双孔堂の殺人 Double Torus [日本の作家 周木律]


双孔堂の殺人 ~Double Torus~ (講談社文庫)

双孔堂の殺人 ~Double Torus~ (講談社文庫)

  • 作者: 周木 律
  • 出版社/メーカー: 講談社
  • 発売日: 2016/12/15
  • メディア: 文庫

<カバー裏あらすじ>
二重鍵状の館、"Double Torus(ダブル トーラス)"。警察庁キャリア、宮司司(ぐうじつかさ)は放浪の数学者、十和田只人(とわだただひと)に会うため、そこへ向かう。

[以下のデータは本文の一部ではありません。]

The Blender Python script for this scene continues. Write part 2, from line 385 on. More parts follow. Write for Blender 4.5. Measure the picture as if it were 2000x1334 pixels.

だが彼を待っていたのは二つの密室殺人と容疑者となった十和田の姿だった。建築物の謎、数学者たちの秘された物語。シリーズとして再構築された世界にミステリの面白さが溢れる。"堂" シリーズ第二弾。


読了本落穂拾いで、堂シリーズの第二作です。
このシリーズ
「眼球堂の殺人 ~The Book~」 (講談社文庫)(感想ページはこちら
「双孔堂の殺人 ~Double Torus~」 (講談社文庫)
「五覚堂の殺人 ~Burning Ship~」 (講談社文庫)(感想ページはこちら
「伽藍堂の殺人 ~Banach-Tarski Paradox~」 (講談社文庫)(感想ページはこちら
「教会堂の殺人 ~Game Theory~」 (講談社文庫)(感想ページはこちら
「鏡面堂の殺人 ~Theory of Relativity~」 (講談社文庫)
「大聖堂の殺人 ~The Books~」 (講談社文庫)
以上七冊で完結しているようで、第五作「教会堂の殺人 ~Game Theory~」まで読んでいます。

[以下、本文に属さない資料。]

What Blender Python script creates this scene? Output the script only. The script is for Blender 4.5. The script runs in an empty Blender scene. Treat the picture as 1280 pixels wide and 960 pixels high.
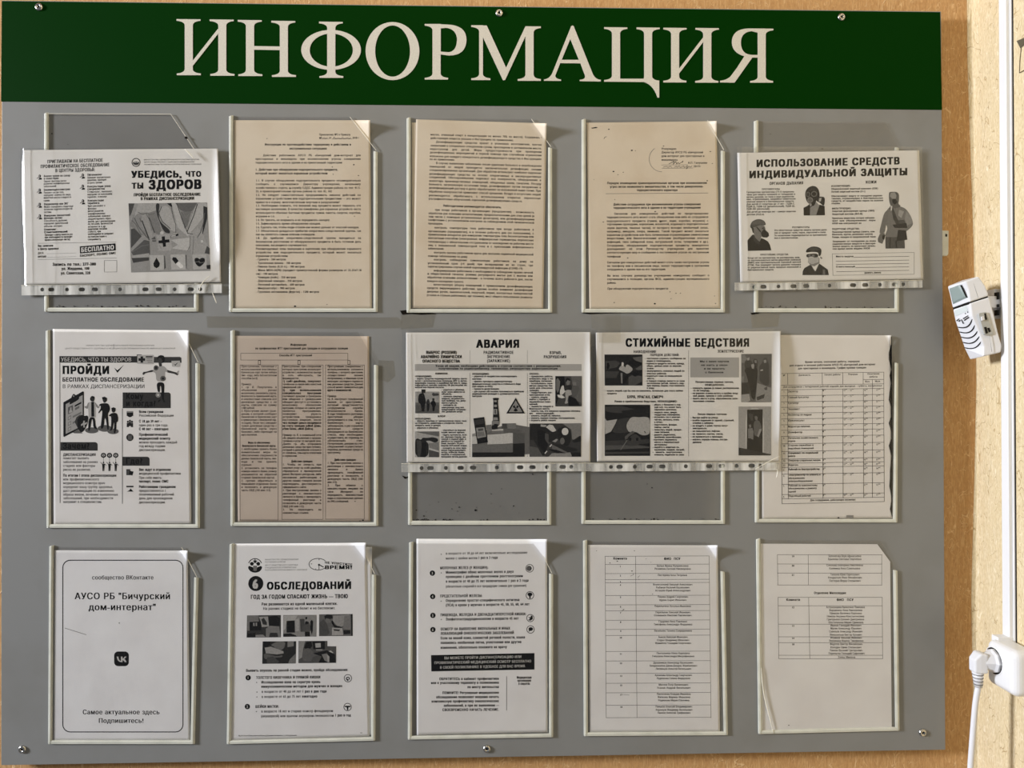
import bpy, bmesh, math, random
import numpy as np
from mathutils import Vector, Matrix
from mathutils.geometry import tessellate_polygon, delaunay_2d_cdt
random.seed(7)
SC = bpy.context.scene
COL = SC.collection

# ------------------------------------------------------------------ camera, light, exposure
FPX = 961.0                                   # focal length in pixels of the 1280x960 frame
ZC = 1.60                                     # height of the board's middle
AX_R = Vector((0.99959, -0.02870, -0.00260)).normalized()
AX_F = Vector((0.02872, 0.99957, 0.00545)).normalized()
AX_U = AX_R.cross(AX_F).normalized()
AX_R = AX_F.cross(AX_U).normalized()
CAM = Vector((0, 0, ZC)) - (AX_R * -0.05106 + AX_U * 0.00528 + AX_F * 1.22757)
cam = bpy.data.cameras.new('camera'); camo = bpy.data.objects.new('camera', cam); COL.objects.link(camo)
M = Matrix((AX_R, AX_U, -AX_F)).transposed().to_4x4(); M.translation = CAM
camo.matrix_world = M
cam.sensor_fit = 'HORIZONTAL'; cam.sensor_width = 36; cam.lens = 36 * FPX / 1280; cam.clip_start = 0.01
SC.camera = camo

w = bpy.data.worlds.new('room_light'); SC.world = w; w.use_nodes = True
nt = w.node_tree; bg = nt.nodes['Background']
geo = nt.nodes.new('ShaderNodeTexCoord'); sep = nt.nodes.new('ShaderNodeSeparateXYZ'); rmp = nt.nodes.new('ShaderNodeValToRGB')
mr = nt.nodes.new('ShaderNodeMapRange'); mr.inputs[1].default_value = -1; mr.inputs[2].default_value = 1
nt.links.new(geo.outputs['Generated'], sep.inputs[0]); nt.links.new(sep.outputs[2], mr.inputs[0]); nt.links.new(mr.outputs[0], rmp.inputs[0])
rmp.color_ramp.elements[0].color = (0.92, 0.99, 1.12, 1); rmp.color_ramp.elements[1].color = (0.96, 0.99, 1.06, 1)
nt.links.new(rmp.outputs[0], bg.inputs[0]); bg.inputs[1].default_value = 0.125

def area(name, loc, target, sx, sy, power, col):
    l = bpy.data.lights.new(name, 'AREA'); l.shape = 'RECTANGLE'; l.size = sx; l.size_y = sy; l.energy = power; l.color = col
    o = bpy.data.objects.new(name, l); COL.objects.link(o); o.location = loc
    o.rotation_euler = (Vector(target) - Vector(loc)).to_track_quat('-Z', 'Y').to_euler()
    return o
area('window_daylight', (-5.4, -1.78, ZC + 1.15), (0.2, 0, ZC), 0.75, 0.95, 455, (0.965, 0.98, 1.06))

area('warm_top_fill', (-0.1, -0.95, 2.72), (-0.1, -0.25, 1.95), 1.1, 0.5, 5.0, (1.0, 0.84, 0.58))  # added warm fill from above, makes the top of the board warmer

SC.view_settings.view_transform = 'Standard'; SC.view_settings.look = 'None'
SC.view_settings.gamma = 1.0; SC.view_settings.use_curve_mapping = False
SC.view_settings.exposure = 0.0

# ------------------------------------------------------------------ pixel <-> place helpers
_R, _U, _F, _C = (np.array(v) for v in (AX_R, AX_U, AX_F, CAM))
def rays(px, py):
    px = np.asarray(px, float); py = np.asarray(py, float)
    return _F[None] + ((px - 640) / FPX)[:, None] * _R[None] - ((py - 480) / FPX)[:, None] * _U[None]
def at_n(px, py, y):
    d = rays(px, py); t = (np.asarray(y, float) - _C[1]) / d[:, 1]
    return _C[None] + d * t[:, None]
def at(px, py, y=0.0):
    return Vector(at_n([px], [py], [y])[0])
def hit(px, py, p, n):
    d = Vector(rays([px], [py])[0]); return CAM + d * ((Vector(p) - CAM).dot(n) / d.dot(n))
WALL_Y = 0.018
XW = at(1221.5, 480, WALL_Y - 0.0045).x
def on_right(px, py, x=None):
    return hit(px, py, (XW if x is None else x, 0, 0), Vector((1, 0, 0)))

# ------------------------------------------------------------------ materials
def srgb(r, g, b):
    f = lambda c: ((c / 255 + 0.055) / 1.055) ** 2.4 if c > 10 else c / 3294.6
    return (f(r), f(g), f(b), 1)
def mat(name, col, rough=0.5, spec=0.4, metal=0.0, noise=None, bump=None, coat=0):
    m = bpy.data.materials.new(name); m.use_nodes = True; N = m.node_tree.nodes; L = m.node_tree.links
    b = N['Principled BSDF']; b.inputs['Base Color'].default_value = col; b.inputs['Roughness'].default_value = rough
    b.inputs['Specular IOR Level'].default_value = spec; b.inputs['Metallic'].default_value = metal
    b.inputs['Coat Weight'].default_value = coat
    tc = N.new('ShaderNodeTexCoord')
    if noise:                                  # (scale, other colour, from, to)
        n = N.new('ShaderNodeTexNoise'); n.inputs['Scale'].default_value = noise[0]; n.inputs['Detail'].default_value = 6
        r = N.new('ShaderNodeMapRange'); r.inputs[1].default_value = noise[2]; r.inputs[2].default_value = noise[3]
        x = N.new('ShaderNodeMix'); x.data_type = 'RGBA'; x.inputs[6].default_value = col; x.inputs[7].default_value = noise[1]
        L.new(tc.outputs['Object'], n.inputs['Vector']); L.new(n.outputs[0], r.inputs[0]); L.new(r.outputs[0], x.inputs[0]); L.new(x.outputs[2], b.inputs['Base Color'])
    if bump:                                   # (scale, strength, distance)
        n = N.new('ShaderNodeTexNoise'); n.inputs['Scale'].default_value = bump[0]; n.inputs['Detail'].default_value = 3
        u = N.new('ShaderNodeBump'); u.inputs['Strength'].default_value = bump[1]; u.inputs['Distance'].default_value = bump[2]
        L.new(tc.outputs['Object'], n.inputs['Vector']); L.new(n.outputs[0], u.inputs['Height']); L.new(u.outputs[0], b.inputs['Normal'])
    return m
def film_mat(name, tint, haze, rough, bump=None, hazecol=(0.8, 0.8, 0.78, 1), gloss=1.0, streak=None):
    m = bpy.data.materials.new(name); m.use_nodes = True; N = m.node_tree.nodes; L = m.node_tree.links
    N.clear(); out = N.new('ShaderNodeOutputMaterial')
    tr = N.new('ShaderNodeBsdfTransparent'); tr.inputs[0].default_value = tint
    gl = N.new('ShaderNodeBsdfGlossy'); gl.inputs['Roughness'].default_value = rough
    df = N.new('ShaderNodeBsdfDiffuse'); df.inputs[0].default_value = hazecol
    lw = N.new('ShaderNodeLayerWeight'); lw.inputs[0].default_value = 0.5      # Schlick: the same from either side of the film
    pw = N.new('ShaderNodeMath'); pw.operation = 'POWER'; pw.inputs[1].default_value = 5
    fr = N.new('ShaderNodeMath'); fr.operation = 'MULTIPLY_ADD'; fr.inputs[1].default_value = 0.90; fr.inputs[2].default_value = 0.045
    L.new(lw.outputs['Facing'], pw.inputs[0]); L.new(pw.outputs[0], fr.inputs[0])
    mu = N.new('ShaderNodeMath'); mu.operation = 'MULTIPLY'; mu.inputs[1].default_value = gloss
    m1 = N.new('ShaderNodeMixShader'); m1.inputs[0].default_value = haze
    m2 = N.new('ShaderNodeMixShader')
    L.new(tr.outputs[0], m1.inputs[1]); L.new(df.outputs[0], m1.inputs[2])
    L.new(fr.outputs[0], mu.inputs[0]); L.new(mu.outputs[0], m2.inputs[0]); L.new(m1.outputs[0], m2.inputs[1]); L.new(gl.outputs[0], m2.inputs[2])
    L.new(m2.outputs[0], out.inputs[0])
    if streak:                                 # uneven cloudiness of crinkled film
        tc = N.new('ShaderNodeTexCoord'); mp = N.new('ShaderNodeMapping'); mp.inputs['Scale'].default_value = (1, 1, 0.12)
        n = N.new('ShaderNodeTexNoise'); n.inputs['Scale'].default_value = streak[0]; n.inputs['Detail'].default_value = 3
        r = N.new('ShaderNodeMapRange'); r.inputs[1].default_value = 0.38; r.inputs[2].default_value = 0.66; r.inputs[3].default_value = streak[1]; r.inputs[4].default_value = streak[2]
        L.new(tc.outputs['Object'], mp.inputs[0]); L.new(mp.outputs[0], n.inputs['Vector']); L.new(n.outputs[0], r.inputs[0]); L.new(r.outputs[0], m1.inputs[0])
    if bump:
        tc = N.new('ShaderNodeTexCoord'); mp = N.new('ShaderNodeMapping'); mp.inputs['Scale'].default_value = bump[3]
        n = N.new('ShaderNodeTexNoise'); n.inputs['Scale'].default_value = bump[0]; n.inputs['Detail'].default_value = 2
        u = N.new('ShaderNodeBump'); u.inputs['Strength'].default_value = bump[1]; u.inputs['Distance'].default_value = bump[2]
        L.new(tc.outputs['Object'], mp.inputs[0]); L.new(mp.outputs[0], n.inputs['Vector']); L.new(n.outputs[0], u.inputs['Height']); L.new(u.outputs[0], gl.inputs['Normal'])
    return m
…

「教会堂の殺人 ~Game Theory~」で路線転換してしまっていてシリーズの今後に不安を抱きましたが、この「双孔堂の殺人 ~Double Torus~」 は未だ第二作だけあって、普通に(?) 館ミステリしています。
シリーズを通しての仕掛け? というか、人物配置もされてます。

早速15ページにいかにもな建物の図が掲げられていますし、そのあとも102ページ、103ページ、さらには138ページでも怪しげな図面で読者のご機嫌を伺います。
位相幾何学だ、ポアンカレだなんだと、御大層な数学の衒学趣味満載の作品でくらくらしますが、謎解きは由緒正しい、いかにもな館もので、しっかり脱力できます。素晴らしい。

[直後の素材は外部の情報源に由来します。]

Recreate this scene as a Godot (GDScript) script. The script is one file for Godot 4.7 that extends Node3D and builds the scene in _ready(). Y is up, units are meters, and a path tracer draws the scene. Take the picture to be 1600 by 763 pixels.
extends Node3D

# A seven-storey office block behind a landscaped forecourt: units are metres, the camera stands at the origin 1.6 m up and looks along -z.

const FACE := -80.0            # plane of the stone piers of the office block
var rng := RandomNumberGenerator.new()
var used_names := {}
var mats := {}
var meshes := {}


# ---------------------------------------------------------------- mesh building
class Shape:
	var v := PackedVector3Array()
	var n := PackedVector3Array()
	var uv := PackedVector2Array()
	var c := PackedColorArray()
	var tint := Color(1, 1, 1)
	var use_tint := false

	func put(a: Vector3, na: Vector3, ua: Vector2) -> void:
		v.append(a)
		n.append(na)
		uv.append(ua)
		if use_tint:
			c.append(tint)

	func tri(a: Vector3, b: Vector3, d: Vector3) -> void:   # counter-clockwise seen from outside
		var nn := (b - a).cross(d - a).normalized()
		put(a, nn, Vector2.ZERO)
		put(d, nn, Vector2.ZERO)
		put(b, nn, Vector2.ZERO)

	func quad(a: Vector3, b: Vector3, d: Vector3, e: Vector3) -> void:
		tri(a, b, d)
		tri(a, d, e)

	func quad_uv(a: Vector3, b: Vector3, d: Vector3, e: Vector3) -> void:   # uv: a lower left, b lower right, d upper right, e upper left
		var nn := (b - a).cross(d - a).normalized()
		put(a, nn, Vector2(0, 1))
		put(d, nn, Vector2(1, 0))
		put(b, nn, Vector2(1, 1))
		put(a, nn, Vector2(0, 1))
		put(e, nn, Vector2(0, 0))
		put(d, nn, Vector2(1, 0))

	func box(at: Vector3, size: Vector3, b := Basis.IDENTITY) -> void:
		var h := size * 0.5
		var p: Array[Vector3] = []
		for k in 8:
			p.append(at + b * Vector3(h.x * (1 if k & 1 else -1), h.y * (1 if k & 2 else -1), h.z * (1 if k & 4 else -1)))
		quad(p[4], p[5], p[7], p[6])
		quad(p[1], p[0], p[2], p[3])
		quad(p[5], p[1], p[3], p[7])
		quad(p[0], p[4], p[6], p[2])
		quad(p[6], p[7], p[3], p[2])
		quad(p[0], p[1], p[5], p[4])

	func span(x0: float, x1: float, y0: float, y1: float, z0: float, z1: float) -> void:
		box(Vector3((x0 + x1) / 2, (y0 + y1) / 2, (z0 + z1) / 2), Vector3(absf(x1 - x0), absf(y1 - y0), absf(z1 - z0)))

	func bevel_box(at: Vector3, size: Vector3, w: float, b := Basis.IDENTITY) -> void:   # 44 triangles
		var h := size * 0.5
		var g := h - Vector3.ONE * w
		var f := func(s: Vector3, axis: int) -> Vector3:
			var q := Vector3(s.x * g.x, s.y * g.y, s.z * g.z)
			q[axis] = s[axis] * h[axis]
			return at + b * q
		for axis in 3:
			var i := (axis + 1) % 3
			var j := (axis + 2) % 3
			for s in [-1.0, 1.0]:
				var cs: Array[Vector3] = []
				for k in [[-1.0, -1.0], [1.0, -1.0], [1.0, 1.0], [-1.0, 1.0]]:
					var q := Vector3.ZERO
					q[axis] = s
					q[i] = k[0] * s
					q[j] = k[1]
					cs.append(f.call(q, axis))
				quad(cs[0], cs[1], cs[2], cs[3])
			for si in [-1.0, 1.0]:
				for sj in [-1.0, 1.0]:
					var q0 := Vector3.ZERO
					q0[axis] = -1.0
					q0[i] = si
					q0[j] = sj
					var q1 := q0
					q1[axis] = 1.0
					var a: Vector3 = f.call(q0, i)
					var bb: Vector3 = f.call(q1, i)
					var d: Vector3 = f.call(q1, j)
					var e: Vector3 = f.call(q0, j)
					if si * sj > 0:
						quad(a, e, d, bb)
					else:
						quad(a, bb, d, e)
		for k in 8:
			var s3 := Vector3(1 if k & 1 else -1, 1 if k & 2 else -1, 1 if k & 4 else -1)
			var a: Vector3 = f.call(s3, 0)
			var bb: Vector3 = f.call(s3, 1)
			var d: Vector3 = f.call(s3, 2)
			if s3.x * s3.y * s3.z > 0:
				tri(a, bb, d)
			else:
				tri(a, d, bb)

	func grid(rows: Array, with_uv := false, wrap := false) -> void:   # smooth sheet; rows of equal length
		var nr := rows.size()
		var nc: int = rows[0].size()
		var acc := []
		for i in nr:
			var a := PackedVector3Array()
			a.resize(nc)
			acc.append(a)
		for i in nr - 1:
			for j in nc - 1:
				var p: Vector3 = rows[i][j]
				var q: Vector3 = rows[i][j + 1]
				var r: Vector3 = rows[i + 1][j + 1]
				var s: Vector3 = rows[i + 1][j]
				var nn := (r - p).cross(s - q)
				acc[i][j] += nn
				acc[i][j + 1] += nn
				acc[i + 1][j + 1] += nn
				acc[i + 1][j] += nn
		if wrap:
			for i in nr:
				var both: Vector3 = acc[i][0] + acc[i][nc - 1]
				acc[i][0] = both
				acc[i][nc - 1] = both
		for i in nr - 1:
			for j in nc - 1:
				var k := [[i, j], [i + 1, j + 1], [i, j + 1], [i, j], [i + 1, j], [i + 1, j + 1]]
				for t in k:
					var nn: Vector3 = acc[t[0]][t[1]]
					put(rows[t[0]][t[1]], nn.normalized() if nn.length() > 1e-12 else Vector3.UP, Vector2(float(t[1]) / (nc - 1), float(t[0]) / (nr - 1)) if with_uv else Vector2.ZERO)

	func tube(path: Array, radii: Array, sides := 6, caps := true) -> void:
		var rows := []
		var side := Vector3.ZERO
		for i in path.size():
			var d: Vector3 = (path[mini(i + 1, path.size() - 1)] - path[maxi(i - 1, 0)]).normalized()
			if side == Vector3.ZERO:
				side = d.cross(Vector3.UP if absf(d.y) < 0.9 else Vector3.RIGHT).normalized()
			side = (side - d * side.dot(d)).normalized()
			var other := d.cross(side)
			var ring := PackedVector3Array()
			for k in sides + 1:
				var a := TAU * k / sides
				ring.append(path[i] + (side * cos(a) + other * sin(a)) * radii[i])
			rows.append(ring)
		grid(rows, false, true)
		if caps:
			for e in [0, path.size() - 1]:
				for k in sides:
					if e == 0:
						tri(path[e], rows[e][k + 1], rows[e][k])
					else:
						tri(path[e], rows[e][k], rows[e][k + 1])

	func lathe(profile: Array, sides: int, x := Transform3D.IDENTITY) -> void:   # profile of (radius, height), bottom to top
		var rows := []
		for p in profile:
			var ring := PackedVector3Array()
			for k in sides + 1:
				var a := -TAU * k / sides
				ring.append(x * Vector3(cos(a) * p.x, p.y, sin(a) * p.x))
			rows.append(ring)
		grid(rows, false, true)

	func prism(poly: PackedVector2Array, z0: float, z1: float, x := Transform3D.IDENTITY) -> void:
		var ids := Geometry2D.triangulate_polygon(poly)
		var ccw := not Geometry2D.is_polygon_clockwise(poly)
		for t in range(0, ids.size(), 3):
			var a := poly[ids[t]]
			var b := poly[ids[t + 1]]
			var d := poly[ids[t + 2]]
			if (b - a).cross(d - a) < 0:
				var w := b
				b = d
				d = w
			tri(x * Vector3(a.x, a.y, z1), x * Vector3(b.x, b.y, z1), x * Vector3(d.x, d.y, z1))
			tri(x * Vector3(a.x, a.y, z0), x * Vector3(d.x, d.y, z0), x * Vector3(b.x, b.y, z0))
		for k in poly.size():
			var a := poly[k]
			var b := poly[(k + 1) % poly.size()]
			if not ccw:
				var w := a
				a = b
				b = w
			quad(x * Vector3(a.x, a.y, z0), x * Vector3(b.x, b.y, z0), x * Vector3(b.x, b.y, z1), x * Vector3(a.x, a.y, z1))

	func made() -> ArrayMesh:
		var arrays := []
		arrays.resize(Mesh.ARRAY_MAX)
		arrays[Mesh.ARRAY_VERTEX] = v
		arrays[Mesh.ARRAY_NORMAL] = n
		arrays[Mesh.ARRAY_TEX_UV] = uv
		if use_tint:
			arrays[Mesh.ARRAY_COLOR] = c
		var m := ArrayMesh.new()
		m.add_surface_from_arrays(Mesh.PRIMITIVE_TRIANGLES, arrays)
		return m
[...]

おもしろいなと思ったのは、数学が苦手な人、数学が分からない人の方が思いつきやすそうトリックが一つ紛れ込んでいること。
読者へのボーナス問題でしょうか?
こういう茶目っ気、いいですね。


<蛇足1>
「俺は無意識に左手で愛用のネクタイを緩めた。」(20ページ)
一人称で語られていることを考えると、なかなか味わい深い文章ですね。

<蛇足2>
「ドイツの数学者、エルンスト・クンマーは、九かける七の答えが思い出せなくなったことがあった。だが彼は、最終的にはその解が六十三であることを導き出す。」(65ページ)
このエピソード、「数学という抽象化の学問においては、九九などという些末な知識などなくとも、何ら支障がないことを示す証拠」として出てくるんですが、そしてその趣旨には異を唱えるものではないですが、ドイツに九九ってあるんですね。
結構ご大層な方法でクンマーは解を導き出すのですが、九かける七だったら、奇を衒った出し方をしなくても九を七回(あるいは七を九回)足せば済む話だと思うのですが。